Even still, when relationships fall apart and people leave because they just don’t like you all that much, the people that have stayed in my life are able to love me more deeply now.

When I say off-the-wall things and bring up sensitive topics at inopportune times, they forgive me and roll with the punches. Whether they admit it or not, they too want to see where this fucked up brain is leading. And more often than not, they have expressed gratitude for being the kind of person who can handle talking about anything and everything that may make them feel ashamed.

That’s the best part for me, being able to talk through the hard parts of life with people.

It would be disingenuous of me to imply that shame never comes back into the picture. He does every once in a while, knocking on my door in the hopes of getting in one more time. Sometimes I forget to check to see who’s wanting to pop in for a visit.

He never stays long, though. The rest of me tends to shove him out the door sooner or later.

The funny thing is, most people would probably assume that I had lost God throughout this whole process, but that couldn’t be further from the truth.

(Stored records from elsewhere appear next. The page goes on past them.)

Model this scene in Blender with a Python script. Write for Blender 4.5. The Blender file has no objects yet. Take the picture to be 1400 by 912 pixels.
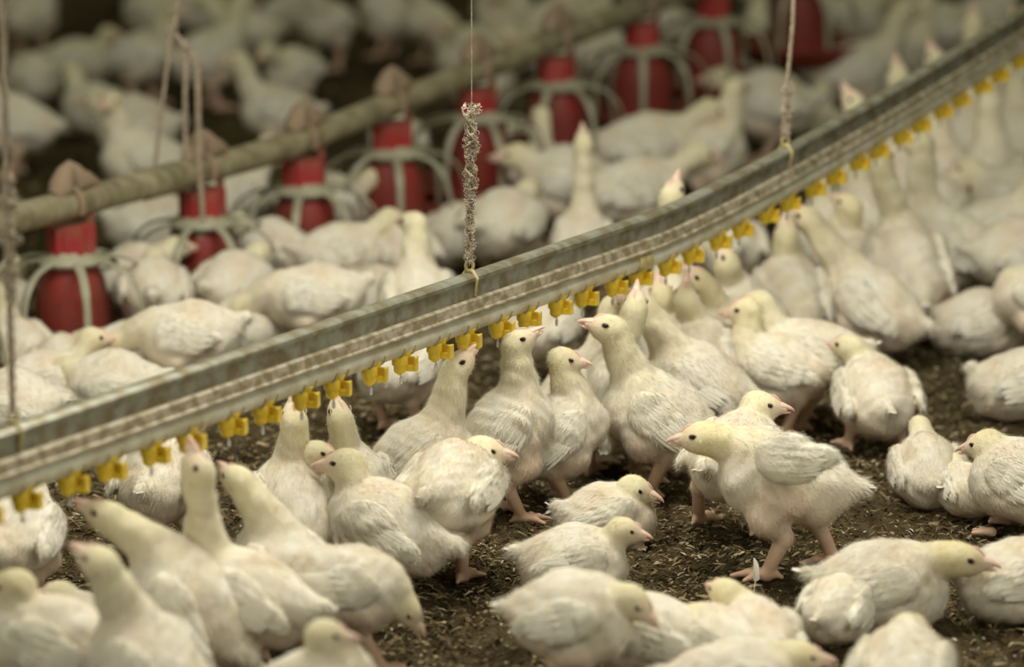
import bpy, math, random
import numpy as np
from mathutils import Vector, Matrix

random.seed(7); RNG = np.random.default_rng(7)
scene = bpy.context.scene
COL = scene.collection

# ------------------------------------------------------------------ camera, light, exposure
CAM_H = 1.53                      # metres above the litter
F_PX = 4667.0                     # 120 mm lens on a 36 mm wide sensor, 1400 px wide
PITCH = math.atan((456 + 700) / F_PX)
cam_data = bpy.data.cameras.new('camera'); cam = bpy.data.objects.new('camera', cam_data)
COL.objects.link(cam); scene.camera = cam
cam.location = (0, 0, CAM_H); cam.rotation_euler = (math.pi / 2 - PITCH, 0, 0)
cam_data.lens = 120.0; cam_data.sensor_width = 36.0; cam_data.sensor_fit = 'HORIZONTAL'
cam_data.clip_end = 100
cam_data.dof.use_dof = True; cam_data.dof.focus_distance = 5.07; cam_data.dof.aperture_fstop = 2.2

world = bpy.data.worlds.new('barn_air'); scene.world = world; world.use_nodes = True
wb = world.node_tree.nodes['Background']
wb.inputs[0].default_value = (0.77, 0.79, 0.47, 1); wb.inputs[1].default_value = 0.22

def area(name, loc, target, size, energy, color):
    d = bpy.data.lights.new(name, 'AREA'); d.shape = 'RECTANGLE'; d.size, d.size_y = size
    d.energy = energy; d.color = color
    o = bpy.data.objects.new(name, d); COL.objects.link(o); o.location = loc
    o.rotation_euler = (Vector(target) - Vector(loc)).to_track_quat('-Z', 'Y').to_euler()
    return o
area('roof_light_panel', (0.05, 4.75, 2.1), (0.05, 4.75, 0), (1.5, .8), 58, (1.0, 0.955, 0.81))
area('side_window_light', (-2.1, 2.5, 1.8), (0.1, 4.8, 0.1), (1.6, 1.2), 30, (1.0, 0.94, 0.78))
area('right_fill_light', (2.3, 2.6, 1.7), (0.1, 5.0, 0.15), (1.4, 1.3), 30, (1.0, 0.95, 0.82))  # added fill brightening the rail's right-facing side and the birds; no real opening there
area('far_roof_light_panel', (0.3, 10.2, 3.2), (0.2, 9.0, 0), (3.5, 2.0), 7, (0.92, 0.90, 0.46))
scene.view_settings.view_transform = 'Standard'; scene.view_settings.look = 'None'
scene.view_settings.gamma = 1; scene.view_settings.use_curve_mapping = False
scene.view_settings.exposure = -0.18

# ------------------------------------------------------------------ helpers
SP, CP = math.sin(PITCH), math.cos(PITCH)
def at(px, py, h=0.0):
    """world point at height h seen at pixel (px, py) of the 1400x912 photograph"""
    x = (px - 700) / F_PX; y = -(py - 456) / F_PX
    d = np.array([x, CP + y * SP, -SP + y * CP]); t = (h - CAM_H) / d[2]
    return np.array([0, 0, CAM_H]) + t * d

def tag(o, label=None, cat=None, group=None, kind=None):
    if label: o['label'] = label
    if cat: o['category'] = cat
    if group: o['group'] = group
    if kind: o['kind'] = kind
    return o

def empty(name, loc=(0, 0, 0), rz=0.0):
    o = bpy.data.objects.new(name, None); COL.objects.link(o)
    o.location = loc; o.rotation_euler = (0, 0, rz); o.empty_display_size = .05
    return o

class MB:
    """collects vertices / faces / vertex colours and links them as one mesh object"""
    def __init__(s): s.v = []; s.f = []; s.c = []
    def add(s, verts, faces, col=None):
        b = len(s.v); s.v.extend([tuple(p) for p in verts])
        s.f.extend([tuple(i + b for i in f) for f in faces])
        s.c.extend([col or (1, 1, 1)] * len(verts))
    def box(s, c, d, R=None):
        c = Vector(c); R = R or Matrix.Identity(3)
        vs = [c + R @ Vector((x * d[0] / 2, y * d[1] / 2, z * d[2] / 2)) for x in (-1, 1) for y in (-1, 1) for z in (-1, 1)]
        s.add(vs, [(0, 1, 3, 2), (4, 6, 7, 5), (0, 4, 5, 1), (2, 3, 7, 6), (0, 2, 6, 4), (1, 5, 7, 3)])
    def lathe(s, prof, n=32, c=(0, 0, 0), R=None, sx=1, sy=1):
        c = Vector(c); R = R or Matrix.Identity(3); vs = []
        for r, z in prof:
            for k in range(n):
                a = 2 * math.pi * k / n; vs.append(c + R @ Vector((r * math.cos(a) * sx, r * math.sin(a) * sy, z)))
        fs = [(i * n + k, i * n + (k + 1) % n, (i + 1) * n + (k + 1) % n, (i + 1) * n + k) for i in range(len(prof) - 1) for k in range(n)]
        fs.append(tuple(reversed(range(n)))); fs.append(tuple((len(prof) - 1) * n + k for k in range(n)))
        s.add(vs, fs)
    def tube(s, pts, r, n=8, flat=None, up=(0, 0, 1)):
        pts = [Vector(p) for p in pts]; rs = r if hasattr(r, '__len__') else [r] * len(pts)
        vs = []; prev = None
        for i, p in enumerate(pts):
            t = (pts[min(i + 1, len(pts) - 1)] - pts[max(i - 1, 0)]).normalized()
            if prev is None:
                u = Vector(up) if abs(t.dot(Vector(up))) < .95 else Vector((1, 0, 0))
            else: u = prev
            u = (u - t * u.dot(t)).normalized(); prev = u; w = t.cross(u)
            for k in range(n):
                a = 2 * math.pi * k / n
                q = u * math.cos(a) * (flat or 1) + w * math.sin(a); vs.append(p + q * rs[i])
        fs = [(i * n + k, i * n + (k + 1) % n, (i + 1) * n + (k + 1) % n, (i + 1) * n + k) for i in range(len(pts) - 1) for k in range(n)]
        fs.append(tuple(reversed(range(n)))); fs.append(tuple((len(pts) - 1) * n + k for k in range(n)))
        s.add(vs, fs)
    def mesh(s, name, m, smooth=True):
        me = bpy.data.meshes.new(name); me.from_pydata(s.v, [], s.f)
        a = me.color_attributes.new('Col', 'FLOAT_COLOR', 'POINT')
        a.data.foreach_set('color', np.c_[np.array(s.c, float), np.ones(len(s.c))].ravel())
        if smooth:
            me.shade_smooth()
            try: me.set_sharp_from_angle(angle=math.radians(38))
            except Exception: pass
        me.materials.append(m); return me
    def build(s, name, m, parent=None, smooth=True):
        o = bpy.data.objects.new(name, s.mesh(name, m, smooth)); COL.objects.link(o)
        if parent: o.parent = parent
        return o

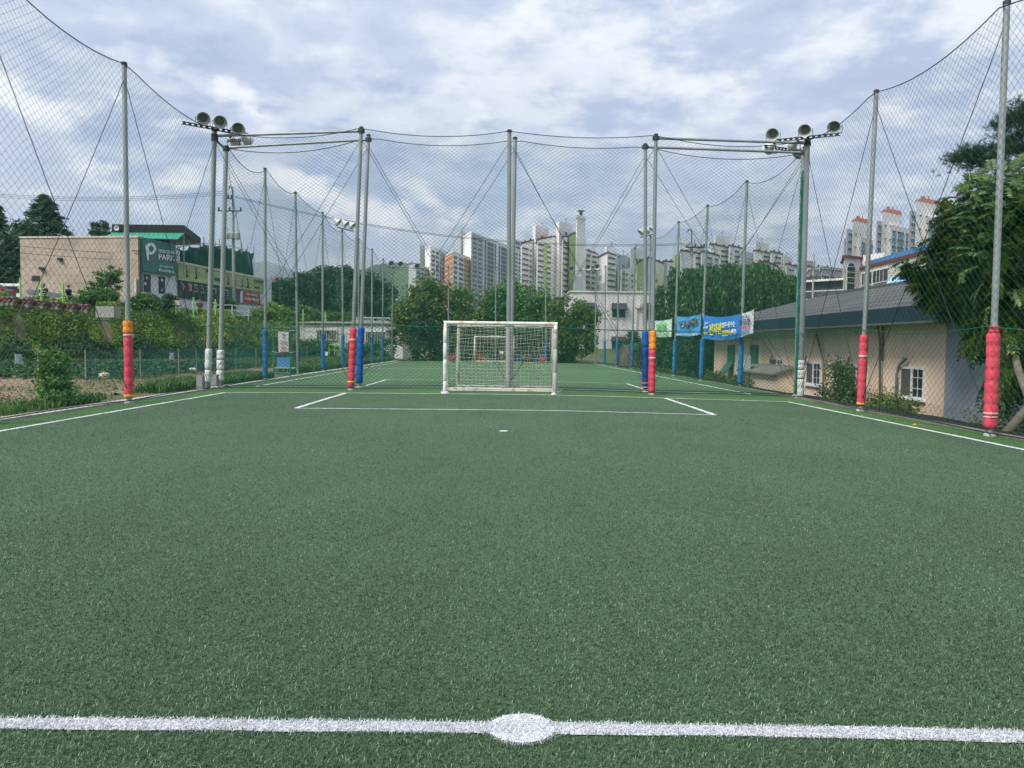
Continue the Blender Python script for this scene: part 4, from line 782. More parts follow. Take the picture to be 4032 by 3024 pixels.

In ridding myself of shame in whatever way I saw fit, I found unconditional love. The full scope of the human experience started to show itself to me and I was thrust into a world full of endless beauty and possibilities. Up until the point of penetration, I was deep in a religion that holds us all back. It’s a religion that demands we relinquish our bodies and deny our desires because they don’t fit an agenda, because they don’t fit a moral code that didn’t even exist when their holy text was being written.

After that first time, I went home to friends who helped me figure things out. And as I showered Richard off my skin, for the first time, I was free.